A Cold, Wet Spring

A Cold, Wet Spring

We are coming out of a cold, wet spring and although the weather has improved at the end of May, it’s important to be aware that the consequences of the damp, cool conditions will be seen later in the summer. Here are a few things you’ll need to be aware of.

Day after day of rain and drizzle in the spring keeps soil temperatures cooler. If you planted summer seeds such as zinnias or green beans in early May you might find that they have rotted in the ground before sprouting. If any of your seeds haven’t germinated in 10 days, plant them again.

If your perennial poppies look like this, know that it’s a fungal problem caused by too much rainfall. Remove any totally blackened leaves and spray with an organic fungicide such as Serenade or Revitalize. They might not bloom this year. but as long as the roots didn’t rot the plants will be back next spring.

You can just see the beginning of black spot on these roses. Your roses might look very good early in June but develop yellowing leaves and black spot later. Spray now with an organic fungicide. You can use Serenade, Revitalize, or a copper based product. Spraying the roses now won’t cure the black spot that is already there, but it can delay the spreading of the fungus and protect the newer leaves.

Peony bud blast will be seen on most peony plants this summer. If you have buds that turn black and never open, that’s the fungal condition called bud blast or peony botrytis. Cut off black buds and leaves and throw away. Spray good buds with a fungicide now.

At this time of year we’re seeing the leaf spots on rhododendrons and azaleas that formed last year – the plants are shedding the old leaves (yellow in this photo) and are growing new ones. If you want to protect the newer foliage you can use any of the fungicides mentioned above as the new leaves come out.

If you have fruit trees that depend on the pollination of bees for fruit set, you might find that there’s a lighter harvest this year. If the trees or blueberry bushes were in flower during the rainy weather, the bees might not have been flying as much.
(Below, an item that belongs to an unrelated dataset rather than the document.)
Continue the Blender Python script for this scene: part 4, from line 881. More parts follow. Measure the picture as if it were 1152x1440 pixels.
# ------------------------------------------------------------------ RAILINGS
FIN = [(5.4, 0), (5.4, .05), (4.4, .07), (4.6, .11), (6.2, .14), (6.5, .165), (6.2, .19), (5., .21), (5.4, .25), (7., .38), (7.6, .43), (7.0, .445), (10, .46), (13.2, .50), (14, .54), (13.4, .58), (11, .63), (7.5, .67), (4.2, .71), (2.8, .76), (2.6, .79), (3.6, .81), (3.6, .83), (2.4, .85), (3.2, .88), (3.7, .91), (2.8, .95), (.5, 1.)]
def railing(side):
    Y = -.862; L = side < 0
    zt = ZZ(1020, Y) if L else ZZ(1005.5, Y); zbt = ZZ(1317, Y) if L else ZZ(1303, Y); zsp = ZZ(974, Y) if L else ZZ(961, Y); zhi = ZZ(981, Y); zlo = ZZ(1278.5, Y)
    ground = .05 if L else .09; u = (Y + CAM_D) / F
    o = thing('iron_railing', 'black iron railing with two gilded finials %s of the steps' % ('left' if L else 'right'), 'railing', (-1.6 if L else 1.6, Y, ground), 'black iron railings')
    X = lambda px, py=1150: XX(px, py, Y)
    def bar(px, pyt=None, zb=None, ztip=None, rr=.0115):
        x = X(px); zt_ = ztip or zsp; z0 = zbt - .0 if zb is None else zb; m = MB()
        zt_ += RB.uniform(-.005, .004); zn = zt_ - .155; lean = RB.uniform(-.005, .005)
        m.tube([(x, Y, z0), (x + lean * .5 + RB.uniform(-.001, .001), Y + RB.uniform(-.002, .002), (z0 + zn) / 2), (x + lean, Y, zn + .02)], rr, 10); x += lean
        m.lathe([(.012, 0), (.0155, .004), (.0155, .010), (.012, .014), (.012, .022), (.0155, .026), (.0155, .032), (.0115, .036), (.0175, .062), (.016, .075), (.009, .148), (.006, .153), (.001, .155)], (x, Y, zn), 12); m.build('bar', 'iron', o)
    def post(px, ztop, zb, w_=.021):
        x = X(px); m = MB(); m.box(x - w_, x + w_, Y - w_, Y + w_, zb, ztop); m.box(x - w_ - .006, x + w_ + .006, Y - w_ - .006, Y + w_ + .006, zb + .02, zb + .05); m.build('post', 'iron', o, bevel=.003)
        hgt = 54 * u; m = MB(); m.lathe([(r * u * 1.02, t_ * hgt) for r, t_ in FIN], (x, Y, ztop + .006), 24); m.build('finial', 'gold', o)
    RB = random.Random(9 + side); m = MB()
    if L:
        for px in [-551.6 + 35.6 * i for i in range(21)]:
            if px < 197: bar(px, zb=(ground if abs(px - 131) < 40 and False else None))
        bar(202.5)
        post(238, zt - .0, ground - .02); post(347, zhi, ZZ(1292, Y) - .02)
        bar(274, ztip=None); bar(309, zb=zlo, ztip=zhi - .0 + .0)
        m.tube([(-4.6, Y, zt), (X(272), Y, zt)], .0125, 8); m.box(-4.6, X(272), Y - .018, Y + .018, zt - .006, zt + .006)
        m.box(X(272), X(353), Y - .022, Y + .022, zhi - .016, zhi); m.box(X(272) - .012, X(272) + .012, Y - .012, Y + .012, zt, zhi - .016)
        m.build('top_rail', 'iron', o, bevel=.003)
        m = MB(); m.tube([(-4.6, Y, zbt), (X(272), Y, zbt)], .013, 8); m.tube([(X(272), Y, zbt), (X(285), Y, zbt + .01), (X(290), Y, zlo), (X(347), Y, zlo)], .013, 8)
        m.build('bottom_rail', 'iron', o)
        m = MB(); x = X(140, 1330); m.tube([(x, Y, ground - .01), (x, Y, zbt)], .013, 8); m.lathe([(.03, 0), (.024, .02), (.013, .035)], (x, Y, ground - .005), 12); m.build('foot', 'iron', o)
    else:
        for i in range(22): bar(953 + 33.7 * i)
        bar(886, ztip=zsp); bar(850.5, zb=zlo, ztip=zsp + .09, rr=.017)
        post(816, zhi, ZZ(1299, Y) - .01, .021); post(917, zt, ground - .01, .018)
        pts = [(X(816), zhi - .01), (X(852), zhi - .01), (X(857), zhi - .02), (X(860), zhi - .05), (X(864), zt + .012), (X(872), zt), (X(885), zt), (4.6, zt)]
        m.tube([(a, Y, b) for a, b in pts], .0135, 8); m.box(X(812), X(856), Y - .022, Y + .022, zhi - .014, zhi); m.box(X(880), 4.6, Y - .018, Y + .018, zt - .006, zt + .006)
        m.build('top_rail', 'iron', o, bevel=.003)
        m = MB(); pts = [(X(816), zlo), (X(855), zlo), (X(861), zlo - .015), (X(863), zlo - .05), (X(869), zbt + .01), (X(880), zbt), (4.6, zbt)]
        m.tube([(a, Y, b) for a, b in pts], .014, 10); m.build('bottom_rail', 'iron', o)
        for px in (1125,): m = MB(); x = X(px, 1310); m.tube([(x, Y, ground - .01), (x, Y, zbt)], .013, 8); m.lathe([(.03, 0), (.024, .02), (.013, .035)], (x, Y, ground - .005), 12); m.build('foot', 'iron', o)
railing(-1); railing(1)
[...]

Note the baltimore oriole in this apple tree…he’s found an insect to eat, perhaps the winter moth larvae. Orioles might like oranges and grape jelly early in the season, but they are primarily bug eaters later on.

In addition to the various fungal problems we’ll be seeing, it’s likely that you’ll find more weeds in your gardens this year. The constant moisture is perfect for germinating weed seeds. So get into the perennial beds early to pull weeds, and know that a two inch layer of mulch will help to suppress any future growth of those unwanted plants.

Take home message: spraying any plants that have had leaf-spot problems in the past is probably a good idea. These might include variegated red twig dogwood, hydrangeas, rhododendrons, and roses.